Knowing that Cricket works for Infoblox, one *could* argue that it's an
attempt to argue for precisely the types of products that Infoblox
sells.  (I don't totally agree with that assessment, but I can see how
one might come to that conclusion.)

I have seen a few presentations on problems with DNSSEC.  For instance,
from what I understand, it is fairly simple to use DNSSEC as a DDoS
amplifier.  Send a small request with a forged source and the resulting
data, which seems to be several times larger than the request, is sent
to the forged source.

This isn't new with DNSSEC, and DNSSEC won't stop it.  DNSSEC arguably
puts more data in the DNS, but there are other things that do that too.
 (DKIM, anyone?)  Moreover, closing open resolvers made this much less
effective.  Using authoritative servers for the same thing won't get you
the 1000+-fold increase in amplification that using open resolvers once
would.

Another example is that DNSSEC verification actually allows forged
packets.  The verification part only verifies the source of the packet,
not the data in the packet.

Exactly the opposite.  Are you thinking of DNSCurve?
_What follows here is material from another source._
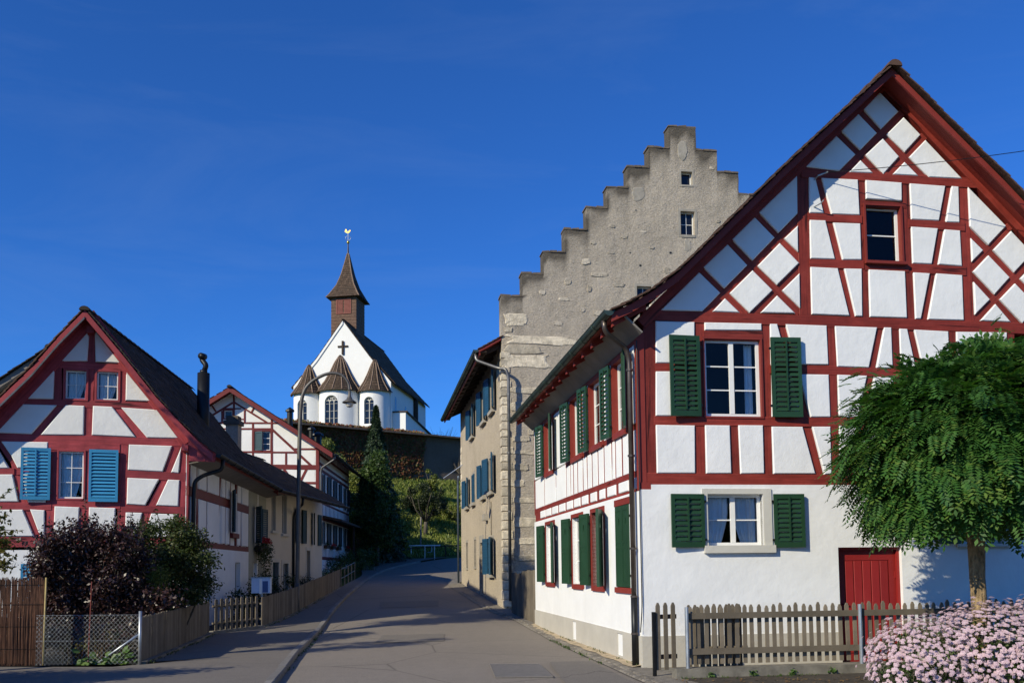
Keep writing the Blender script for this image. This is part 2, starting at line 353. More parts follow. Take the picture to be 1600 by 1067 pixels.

So, if an attacker can intercept a DNS
reply packet, they can replay that packet to a given resolver and modify
the payload, adding NS+A records at-will.  Where's the security again?

This is not an attack you can do with DNSSEC, unless the stub resolver
is not validating and you are doing a MITM attack between the caching
resolver and the client.  That's a lot harder than just poisoning a big
juicy cache.  It can easily be mitigated by the use of TSIG or SIG(0),
or by making the stub resolver do (additional) validation.  Again this
is an implementation issue, and it only involves securing the last inch
of the chain.

I realize there's a lot to learn here, but just looking at the current
standard and what the intended implementation is, I'm still not sure
this is something I want to actively implement until there's more
information available.  If and when we implement additional DNS
security, I want it to be the right choice, implemented the right way.

And there really is no rush.  The point of having early adopters is to
see what works from an implementation perspective and what doesn't.
However, there do need to be early adopters, and there's an argument to
be made that EDUs (still) need to be among that group.  Otherwise, the
debate really does amount to little more than handwaving on both sides.